Another stint followed on the ‘Solid Fix’ plant, while Mike worked to obtain a Diploma in IT, furthering his interest in the maintenance of the computers which were starting to become a central part of every workplace.

For the last four years, Mike has been tasked with overseeing CSG’s innovative nickel and copper reclamation processes, as the valuable metals are separated from scrap material using a process called electrowinning. It all sounds deceptively simple but daily exposure to the hazards posed by electrical currents and sulphuric acid suggests it’s a job for someone with lots of experience of following safely procedures: “I watch what I’m doing.”, Mike says, modestly. “Slower is usually safer.”

Despite (or perhaps because of) his seniority, Mike’s adherence to safety protocols has led to him receiving his fair share of ribbing from his colleagues. One notorious gag that did the rounds for a while was this: ‘What do Michael Wright and Michael Jackson have in common? They both wear gloves for no reason!’
Despite the notability of the occasion, Mike recalls the ups and downs of his career over the last forty years with little ceremony.
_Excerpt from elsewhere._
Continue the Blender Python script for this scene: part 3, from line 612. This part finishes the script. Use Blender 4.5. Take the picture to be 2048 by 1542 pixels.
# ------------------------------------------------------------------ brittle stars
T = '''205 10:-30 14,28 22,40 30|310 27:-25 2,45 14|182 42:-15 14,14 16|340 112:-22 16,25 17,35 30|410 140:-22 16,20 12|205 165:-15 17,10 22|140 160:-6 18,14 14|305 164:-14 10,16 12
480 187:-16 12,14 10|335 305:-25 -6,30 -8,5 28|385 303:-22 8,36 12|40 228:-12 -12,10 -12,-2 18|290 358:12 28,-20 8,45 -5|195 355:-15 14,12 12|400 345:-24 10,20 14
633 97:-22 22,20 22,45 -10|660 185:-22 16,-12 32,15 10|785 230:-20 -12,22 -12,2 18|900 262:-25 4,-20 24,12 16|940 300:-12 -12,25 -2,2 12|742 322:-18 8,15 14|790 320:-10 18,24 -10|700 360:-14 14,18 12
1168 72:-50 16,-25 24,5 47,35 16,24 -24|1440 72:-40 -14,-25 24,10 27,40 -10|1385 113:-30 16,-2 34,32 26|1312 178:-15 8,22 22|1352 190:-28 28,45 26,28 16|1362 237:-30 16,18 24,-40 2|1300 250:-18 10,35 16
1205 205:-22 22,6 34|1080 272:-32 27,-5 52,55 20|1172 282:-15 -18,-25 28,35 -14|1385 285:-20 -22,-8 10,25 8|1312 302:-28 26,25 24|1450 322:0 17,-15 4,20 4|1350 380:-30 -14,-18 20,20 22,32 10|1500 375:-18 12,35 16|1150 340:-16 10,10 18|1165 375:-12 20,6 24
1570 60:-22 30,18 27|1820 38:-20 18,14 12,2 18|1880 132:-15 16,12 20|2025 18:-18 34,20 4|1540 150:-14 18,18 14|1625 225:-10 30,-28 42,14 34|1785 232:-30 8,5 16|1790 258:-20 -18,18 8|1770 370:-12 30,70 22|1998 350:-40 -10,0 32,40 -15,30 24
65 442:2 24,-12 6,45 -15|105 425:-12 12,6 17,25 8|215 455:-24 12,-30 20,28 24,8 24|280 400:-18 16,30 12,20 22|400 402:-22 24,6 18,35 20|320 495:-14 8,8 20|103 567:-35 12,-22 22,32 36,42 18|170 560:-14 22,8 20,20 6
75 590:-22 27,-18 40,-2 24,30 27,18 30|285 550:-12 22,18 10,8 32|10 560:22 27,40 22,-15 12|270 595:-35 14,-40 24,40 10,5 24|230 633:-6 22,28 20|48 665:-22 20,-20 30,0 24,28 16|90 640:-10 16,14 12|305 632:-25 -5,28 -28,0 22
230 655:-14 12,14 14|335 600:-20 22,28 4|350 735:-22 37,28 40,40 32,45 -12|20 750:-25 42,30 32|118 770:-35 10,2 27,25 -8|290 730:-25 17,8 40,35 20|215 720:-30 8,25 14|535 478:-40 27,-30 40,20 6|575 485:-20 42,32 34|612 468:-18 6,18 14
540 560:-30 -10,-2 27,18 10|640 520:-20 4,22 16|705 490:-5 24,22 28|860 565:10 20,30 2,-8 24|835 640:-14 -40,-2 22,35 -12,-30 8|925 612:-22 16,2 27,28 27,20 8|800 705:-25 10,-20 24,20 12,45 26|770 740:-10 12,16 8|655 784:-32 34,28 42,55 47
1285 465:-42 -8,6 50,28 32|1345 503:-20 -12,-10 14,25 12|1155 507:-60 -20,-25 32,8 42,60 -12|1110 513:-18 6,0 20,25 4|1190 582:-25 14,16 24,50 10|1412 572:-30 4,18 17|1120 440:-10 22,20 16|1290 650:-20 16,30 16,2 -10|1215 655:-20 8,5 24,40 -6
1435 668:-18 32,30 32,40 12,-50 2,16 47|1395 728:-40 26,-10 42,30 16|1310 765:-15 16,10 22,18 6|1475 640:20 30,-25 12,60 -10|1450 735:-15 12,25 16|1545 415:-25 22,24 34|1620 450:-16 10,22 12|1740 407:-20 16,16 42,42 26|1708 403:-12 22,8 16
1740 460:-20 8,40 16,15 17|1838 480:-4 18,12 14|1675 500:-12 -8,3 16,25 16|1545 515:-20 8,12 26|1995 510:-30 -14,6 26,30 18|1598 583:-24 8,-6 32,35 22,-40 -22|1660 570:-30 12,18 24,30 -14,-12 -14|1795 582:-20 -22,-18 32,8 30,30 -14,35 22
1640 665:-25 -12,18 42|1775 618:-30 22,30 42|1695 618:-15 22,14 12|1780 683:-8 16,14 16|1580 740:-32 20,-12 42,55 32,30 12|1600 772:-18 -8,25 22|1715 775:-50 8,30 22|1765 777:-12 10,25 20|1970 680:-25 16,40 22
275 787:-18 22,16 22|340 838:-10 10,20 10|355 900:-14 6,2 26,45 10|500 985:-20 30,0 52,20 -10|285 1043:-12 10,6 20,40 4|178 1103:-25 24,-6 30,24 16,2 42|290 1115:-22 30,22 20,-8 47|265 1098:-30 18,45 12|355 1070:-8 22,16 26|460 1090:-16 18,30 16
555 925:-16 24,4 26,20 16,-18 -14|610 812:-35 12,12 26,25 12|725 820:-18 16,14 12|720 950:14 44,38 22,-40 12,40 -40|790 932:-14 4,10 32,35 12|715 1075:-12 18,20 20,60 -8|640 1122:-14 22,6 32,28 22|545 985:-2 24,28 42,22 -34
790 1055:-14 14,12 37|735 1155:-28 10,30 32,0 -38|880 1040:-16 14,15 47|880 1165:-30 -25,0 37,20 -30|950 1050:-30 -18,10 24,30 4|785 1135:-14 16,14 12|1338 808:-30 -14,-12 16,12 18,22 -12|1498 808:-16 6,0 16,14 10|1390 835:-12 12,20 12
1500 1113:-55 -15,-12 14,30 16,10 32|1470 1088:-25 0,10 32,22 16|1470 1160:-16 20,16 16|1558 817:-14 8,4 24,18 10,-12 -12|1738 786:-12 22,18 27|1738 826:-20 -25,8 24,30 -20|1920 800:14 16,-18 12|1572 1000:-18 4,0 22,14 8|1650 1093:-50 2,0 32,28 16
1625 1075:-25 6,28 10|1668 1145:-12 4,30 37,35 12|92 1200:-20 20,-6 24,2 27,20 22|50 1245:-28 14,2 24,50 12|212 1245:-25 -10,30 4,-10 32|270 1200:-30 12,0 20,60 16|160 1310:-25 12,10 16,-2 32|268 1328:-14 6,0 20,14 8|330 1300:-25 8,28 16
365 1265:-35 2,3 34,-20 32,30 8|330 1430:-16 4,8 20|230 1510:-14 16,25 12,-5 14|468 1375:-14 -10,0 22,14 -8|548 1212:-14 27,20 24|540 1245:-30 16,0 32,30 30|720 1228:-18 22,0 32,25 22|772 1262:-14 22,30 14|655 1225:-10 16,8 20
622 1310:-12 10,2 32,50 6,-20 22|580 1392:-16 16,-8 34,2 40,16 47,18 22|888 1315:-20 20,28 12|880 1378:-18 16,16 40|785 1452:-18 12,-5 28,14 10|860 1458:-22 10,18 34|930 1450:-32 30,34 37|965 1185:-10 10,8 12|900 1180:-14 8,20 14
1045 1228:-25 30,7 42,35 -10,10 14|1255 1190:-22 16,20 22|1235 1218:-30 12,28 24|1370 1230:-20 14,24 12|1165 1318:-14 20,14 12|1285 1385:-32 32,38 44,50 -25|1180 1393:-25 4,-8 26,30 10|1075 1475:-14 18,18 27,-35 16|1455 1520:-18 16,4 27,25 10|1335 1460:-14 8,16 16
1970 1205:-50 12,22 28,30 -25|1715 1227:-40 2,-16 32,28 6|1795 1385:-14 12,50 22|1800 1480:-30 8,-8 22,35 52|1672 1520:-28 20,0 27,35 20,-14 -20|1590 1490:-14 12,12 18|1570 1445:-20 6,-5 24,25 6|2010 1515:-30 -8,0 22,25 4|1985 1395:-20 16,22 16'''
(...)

“It all seems to have gone past pretty quickly. I’ve always said that working here has been like playing a game of snakes and ladders. I’ve been up a few ladders and down a few snakes – and now I’m happy to stay out of the way of them both. I have looked at other jobs over the years but this is local and you’re never sure what might happen at a new place. I look at some people who are always swapping jobs but it never seems to make a lot of sense to me.

“I’m happy where I am.”

The world has changed hugely in the last forty years. Technological and social changes have seen our lives become hugely different from those in the late seventies – for better and, in some ways, for worse. March 1979 was an uncertain time but despite the many improvements we’ve experienced in that time, uncertainties about the future have always remained. One lesson from Mike’s story is that, when he started work at Liverpool Road, Cadishead, even though so much in the world seemed like a tragedy, he did survive.